L'actualité du livre
Pocheset Policier & suspense  

Les Pâques du commissaire Ricciardi
de Maurizio De Giovanni
Rivages - RIvages Noir 2019 /  8,50 €- 55.68  ffr. / 350 pages
ISBN : 978-2-7436-4733-9
FORMAT : 11,0 cm × 17,0 cm

Odile Rousseau (traduction)

Filles sans joie

La mort d’une prostituée, étouffée dans sa chambre d’un bordel napolitain... qui s’en occuperait ? Passé le parfum de scandale, c’est presque un accident du travail... mais pas aux yeux du commissaire Ricciardi, le héros de Maurizio de Giovanni. Ricciardi et son regard vert qui perçoit les morts, Ricciardi et sa morale de vie à base de souffrance et de sacrifice, Ricciardi et sa quête de justice qu’aucune convention sociale ne stoppe.

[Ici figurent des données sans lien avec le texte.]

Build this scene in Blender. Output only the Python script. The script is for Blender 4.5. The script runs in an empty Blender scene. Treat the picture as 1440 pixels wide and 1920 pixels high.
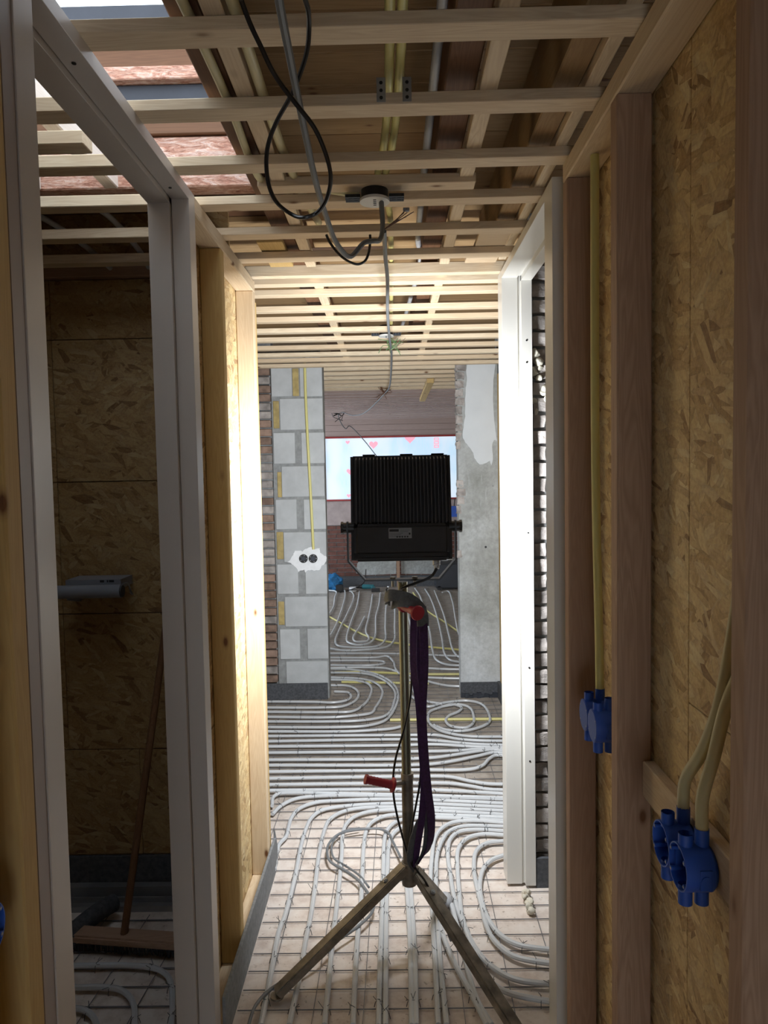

Car dans la Naples des années 1930, le poids des regards pèse lourdement : comment enquêter sur les clients d’une prostituée, la Vipera, quand bien même elle était la plus belle de la ville ? Comment aller débusquer l’assassin, entre le notable prospère qui vend de l’art sacré et le paysan industrieux qui nourrit la ville ? A moins que ce ne soit une mère humiliée, un fils inquiet, une prostituée rivale, etc ? Comment échapper aux commérages, aux critiques des bonnes gens peu désireux de voir leurs Pâques troublées par l’enterrement d’une femme de petite vertu ? Et Comment échapper à l’atmosphère pesante du fascisme et de ses séides ? Ricciardi, épaulé par le brigadier Maione et le médecin légiste Modo, enquête, aux frontières de la vie et de la mort, depuis les beaux quartiers jusqu’à la colline du Vomero. Et au passage, c’est toute la vie napolitaine qui se déploie. Mais sans parvenir à cacher le crime...

Maurizio de Giovanni décline, dans une Naples un peu fasciste, le polar historique et ethnographique, avec une plume sympathique et même poétique (et joliment traduite) et une intrigue qui gagne en profondeur. Le charme de cette série réside non seulement dans son héros (ou plutôt le couple formé par Ricciardi et Maione, le mélancolique et le bon vivant) et dans l’espèce de plongée ethnographique dans la vie napolitaine. On apprend quelques recettes locales et pascales, on plonge discrètement dans la vie d’une maison de tolérance et dans les usages de quelques personnalités, tout en suivant les histoires d’amour complexes qui s’entrecroisent autour de Ricciardi, homme inaccessible. Une promenade dans les différents quartiers aiguise la nostalgie du voyageur.

Un petit regret sans doute, l’insuffisante exploitation du contexte historique et du fascisme, qui reste en lisière de l’intrigue, même si l’ambiance, étouffante, doit beaucoup aux chemises noires. Bref, un polar historique sympathique qui, sans atteindre les sommets des polars de Philpp Kerr, se lit avec plaisir.